Reading Michael Field's "Unbosoming," I notice that the word "its" in line 12 is ambiguous. On the one hand, it could be referring to the narrator's "breast" (line 11); on the other hand, it could refer to the "[quivering] bloom" mentioned in line 9, which is the bloom of the "iris" (line 3). If one uses the former definition of "its," the result is that the "burden and strain" are on the "contents" of the woman's breast, one of the very cores of her sexuality (i.e., the woman is quite literally carrying in front of her the burden of her socially unacceptable secret: she is homosexual). If one uses the second definition of "its," the result is that the BLOOM'S contents PUT "burden and strain" on the woman's breast. The difference is subtle, but it changes the poem significantly, suggesting that the bloom itself has "great content," and the woman's breast does not (necessarily).
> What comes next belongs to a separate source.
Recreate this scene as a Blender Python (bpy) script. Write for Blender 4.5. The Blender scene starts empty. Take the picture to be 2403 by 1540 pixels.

Paradoxically, these two approaches take the reader, in two different ways, to (nearly) the same place/conclusion: (homosexuality) the love that the woman carries is oftentimes a burden. One can regard this burden as being feminine, no matter which reading of the word "its" one uses (and here, I do not mean to invoke the social construct that homosexuals, even men, are feminine/effeminate). On the one hand, the burden comes directly from a woman's body; on the other hand, it comes from a flower, which denotes a degree of gentleness, and perhaps even fragility, that one often associates with women (especially, given the historical context of female oppression). Society often sees women as the weaker sex, and, therefore, the passive, measly flower becomes a symbol for women. In the context of this poem, however, the words "seeds," "flowered," "push," "riot," "squeeze," "clip," "bloom," and "zephyr" (among others) show the iris as a symbol for fertility, reproduction, and other concepts associated more closely and consciously with women than men. The iris, then, is a sex symbol for love between two women. As for the title of the poem, it reminds one of deconstructionist analysis in that the poem is subverting notions about relations between women, and it is also a way of disclosing and, thus, releasing (from her chest) the narrator's secret. Using our Donald Hall reading on queer theory, we can apply many of the key principles to this poem, especially the 2nd, 7th, 8th, 9th, and 10th principles (Hall 236-243).
Finally, it is also interesting to me that one never really finds out what is inside the "heart" of the "bloom." The bloom/iris, thus, becomes a "McGuffin" (for those of you who have studied Hitchcock); ultimately, it does not matter what is in the bloom, because the real issue comes in the final 6 lines of the poem (the issue of secrecy/fear in the context of homosexuality).